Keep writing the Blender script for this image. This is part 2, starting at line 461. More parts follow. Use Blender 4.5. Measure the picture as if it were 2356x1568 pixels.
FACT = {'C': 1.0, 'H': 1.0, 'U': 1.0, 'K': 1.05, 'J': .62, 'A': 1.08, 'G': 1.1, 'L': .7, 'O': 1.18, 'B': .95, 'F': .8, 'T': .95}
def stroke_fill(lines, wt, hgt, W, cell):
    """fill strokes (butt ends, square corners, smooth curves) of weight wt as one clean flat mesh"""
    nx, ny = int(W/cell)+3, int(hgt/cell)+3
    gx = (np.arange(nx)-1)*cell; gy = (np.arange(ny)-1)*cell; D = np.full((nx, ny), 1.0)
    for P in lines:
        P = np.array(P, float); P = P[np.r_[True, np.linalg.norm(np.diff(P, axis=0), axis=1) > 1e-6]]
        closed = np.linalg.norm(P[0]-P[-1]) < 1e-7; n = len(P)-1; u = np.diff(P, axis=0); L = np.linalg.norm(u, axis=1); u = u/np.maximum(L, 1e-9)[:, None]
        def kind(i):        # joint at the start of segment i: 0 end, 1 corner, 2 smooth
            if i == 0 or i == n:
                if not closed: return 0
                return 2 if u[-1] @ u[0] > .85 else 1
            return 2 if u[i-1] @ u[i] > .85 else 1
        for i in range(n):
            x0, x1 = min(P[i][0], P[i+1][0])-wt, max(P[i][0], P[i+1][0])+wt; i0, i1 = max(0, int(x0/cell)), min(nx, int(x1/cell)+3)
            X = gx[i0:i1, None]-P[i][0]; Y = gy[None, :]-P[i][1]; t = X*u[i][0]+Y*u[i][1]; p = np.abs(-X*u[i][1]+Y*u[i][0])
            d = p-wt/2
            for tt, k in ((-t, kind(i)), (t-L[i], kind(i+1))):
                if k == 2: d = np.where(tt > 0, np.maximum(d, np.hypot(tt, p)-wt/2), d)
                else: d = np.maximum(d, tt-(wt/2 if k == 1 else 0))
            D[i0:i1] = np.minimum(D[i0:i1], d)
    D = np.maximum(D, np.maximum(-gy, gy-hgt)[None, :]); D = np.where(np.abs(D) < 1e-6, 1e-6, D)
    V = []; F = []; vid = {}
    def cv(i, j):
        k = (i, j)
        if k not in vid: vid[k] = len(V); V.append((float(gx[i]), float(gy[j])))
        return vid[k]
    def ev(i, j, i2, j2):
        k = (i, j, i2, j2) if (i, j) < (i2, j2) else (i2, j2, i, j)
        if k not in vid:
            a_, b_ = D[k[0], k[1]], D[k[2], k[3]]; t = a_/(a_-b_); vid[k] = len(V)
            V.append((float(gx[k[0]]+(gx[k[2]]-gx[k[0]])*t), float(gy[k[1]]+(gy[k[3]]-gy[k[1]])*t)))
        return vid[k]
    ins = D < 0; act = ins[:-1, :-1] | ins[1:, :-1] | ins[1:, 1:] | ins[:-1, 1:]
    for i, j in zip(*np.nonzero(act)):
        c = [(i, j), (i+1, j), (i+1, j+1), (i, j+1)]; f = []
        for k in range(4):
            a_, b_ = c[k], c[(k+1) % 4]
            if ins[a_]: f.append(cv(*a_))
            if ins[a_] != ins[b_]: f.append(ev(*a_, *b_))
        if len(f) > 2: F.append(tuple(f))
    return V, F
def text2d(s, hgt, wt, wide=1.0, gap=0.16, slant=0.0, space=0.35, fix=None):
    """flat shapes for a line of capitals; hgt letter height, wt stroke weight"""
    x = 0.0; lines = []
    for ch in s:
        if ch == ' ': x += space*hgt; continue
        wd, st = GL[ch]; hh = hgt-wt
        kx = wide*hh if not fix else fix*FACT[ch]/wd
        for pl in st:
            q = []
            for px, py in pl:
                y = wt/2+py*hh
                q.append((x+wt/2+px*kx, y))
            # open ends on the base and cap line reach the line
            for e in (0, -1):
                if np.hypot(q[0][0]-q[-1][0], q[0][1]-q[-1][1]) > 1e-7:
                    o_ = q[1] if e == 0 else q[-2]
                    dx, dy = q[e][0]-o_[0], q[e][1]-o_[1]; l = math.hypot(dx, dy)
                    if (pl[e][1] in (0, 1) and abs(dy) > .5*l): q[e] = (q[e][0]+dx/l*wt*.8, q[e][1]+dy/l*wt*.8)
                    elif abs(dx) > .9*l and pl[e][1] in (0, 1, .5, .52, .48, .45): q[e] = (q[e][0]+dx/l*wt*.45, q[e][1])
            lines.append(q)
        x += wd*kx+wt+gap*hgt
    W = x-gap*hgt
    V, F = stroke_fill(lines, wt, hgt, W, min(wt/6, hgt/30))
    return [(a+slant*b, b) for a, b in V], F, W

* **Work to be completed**
Repeat the material word for word, in full.

* **Solution**
Keep writing the Blender script for this image. This is part 2, starting at line 461. More parts follow. Use Blender 4.5. Measure the picture as if it were 2356x1568 pixels.
FACT = {'C': 1.0, 'H': 1.0, 'U': 1.0, 'K': 1.05, 'J': .62, 'A': 1.08, 'G': 1.1, 'L': .7, 'O': 1.18, 'B': .95, 'F': .8, 'T': .95}
def stroke_fill(lines, wt, hgt, W, cell):
    """fill strokes (butt ends, square corners, smooth curves) of weight wt as one clean flat mesh"""
    nx, ny = int(W/cell)+3, int(hgt/cell)+3
    gx = (np.arange(nx)-1)*cell; gy = (np.arange(ny)-1)*cell; D = np.full((nx, ny), 1.0)
    for P in lines:
        P = np.array(P, float); P = P[np.r_[True, np.linalg.norm(np.diff(P, axis=0), axis=1) > 1e-6]]
        closed = np.linalg.norm(P[0]-P[-1]) < 1e-7; n = len(P)-1; u = np.diff(P, axis=0); L = np.linalg.norm(u, axis=1); u = u/np.maximum(L, 1e-9)[:, None]
        def kind(i):        # joint at the start of segment i: 0 end, 1 corner, 2 smooth
            if i == 0 or i == n:
                if not closed: return 0
                return 2 if u[-1] @ u[0] > .85 else 1
            return 2 if u[i-1] @ u[i] > .85 else 1
        for i in range(n):
            x0, x1 = min(P[i][0], P[i+1][0])-wt, max(P[i][0], P[i+1][0])+wt; i0, i1 = max(0, int(x0/cell)), min(nx, int(x1/cell)+3)
            X = gx[i0:i1, None]-P[i][0]; Y = gy[None, :]-P[i][1]; t = X*u[i][0]+Y*u[i][1]; p = np.abs(-X*u[i][1]+Y*u[i][0])
            d = p-wt/2
            for tt, k in ((-t, kind(i)), (t-L[i], kind(i+1))):
                if k == 2: d = np.where(tt > 0, np.maximum(d, np.hypot(tt, p)-wt/2), d)
                else: d = np.maximum(d, tt-(wt/2 if k == 1 else 0))
            D[i0:i1] = np.minimum(D[i0:i1], d)
    D = np.maximum(D, np.maximum(-gy, gy-hgt)[None, :]); D = np.where(np.abs(D) < 1e-6, 1e-6, D)
    V = []; F = []; vid = {}
    def cv(i, j):
        k = (i, j)
        if k not in vid: vid[k] = len(V); V.append((float(gx[i]), float(gy[j])))
        return vid[k]
    def ev(i, j, i2, j2):
        k = (i, j, i2, j2) if (i, j) < (i2, j2) else (i2, j2, i, j)
        if k not in vid:
            a_, b_ = D[k[0], k[1]], D[k[2], k[3]]; t = a_/(a_-b_); vid[k] = len(V)
            V.append((float(gx[k[0]]+(gx[k[2]]-gx[k[0]])*t), float(gy[k[1]]+(gy[k[3]]-gy[k[1]])*t)))
        return vid[k]
    ins = D < 0; act = ins[:-1, :-1] | ins[1:, :-1] | ins[1:, 1:] | ins[:-1, 1:]
    for i, j in zip(*np.nonzero(act)):
        c = [(i, j), (i+1, j), (i+1, j+1), (i, j+1)]; f = []
        for k in range(4):
            a_, b_ = c[k], c[(k+1) % 4]
            if ins[a_]: f.append(cv(*a_))
            if ins[a_] != ins[b_]: f.append(ev(*a_, *b_))
        if len(f) > 2: F.append(tuple(f))
    return V, F
def text2d(s, hgt, wt, wide=1.0, gap=0.16, slant=0.0, space=0.35, fix=None):
    """flat shapes for a line of capitals; hgt letter height, wt stroke weight"""
    x = 0.0; lines = []
    for ch in s:
        if ch == ' ': x += space*hgt; continue
        wd, st = GL[ch]; hh = hgt-wt
        kx = wide*hh if not fix else fix*FACT[ch]/wd
        for pl in st:
            q = []
            for px, py in pl:
                y = wt/2+py*hh
                q.append((x+wt/2+px*kx, y))
            # open ends on the base and cap line reach the line
            for e in (0, -1):
                if np.hypot(q[0][0]-q[-1][0], q[0][1]-q[-1][1]) > 1e-7:
                    o_ = q[1] if e == 0 else q[-2]
                    dx, dy = q[e][0]-o_[0], q[e][1]-o_[1]; l = math.hypot(dx, dy)
                    if (pl[e][1] in (0, 1) and abs(dy) > .5*l): q[e] = (q[e][0]+dx/l*wt*.8, q[e][1]+dy/l*wt*.8)
                    elif abs(dx) > .9*l and pl[e][1] in (0, 1, .5, .52, .48, .45): q[e] = (q[e][0]+dx/l*wt*.45, q[e][1])
            lines.append(q)
        x += wd*kx+wt+gap*hgt
    W = x-gap*hgt
    V, F = stroke_fill(lines, wt, hgt, W, min(wt/6, hgt/30))
    return [(a+slant*b, b) for a, b in V], F, W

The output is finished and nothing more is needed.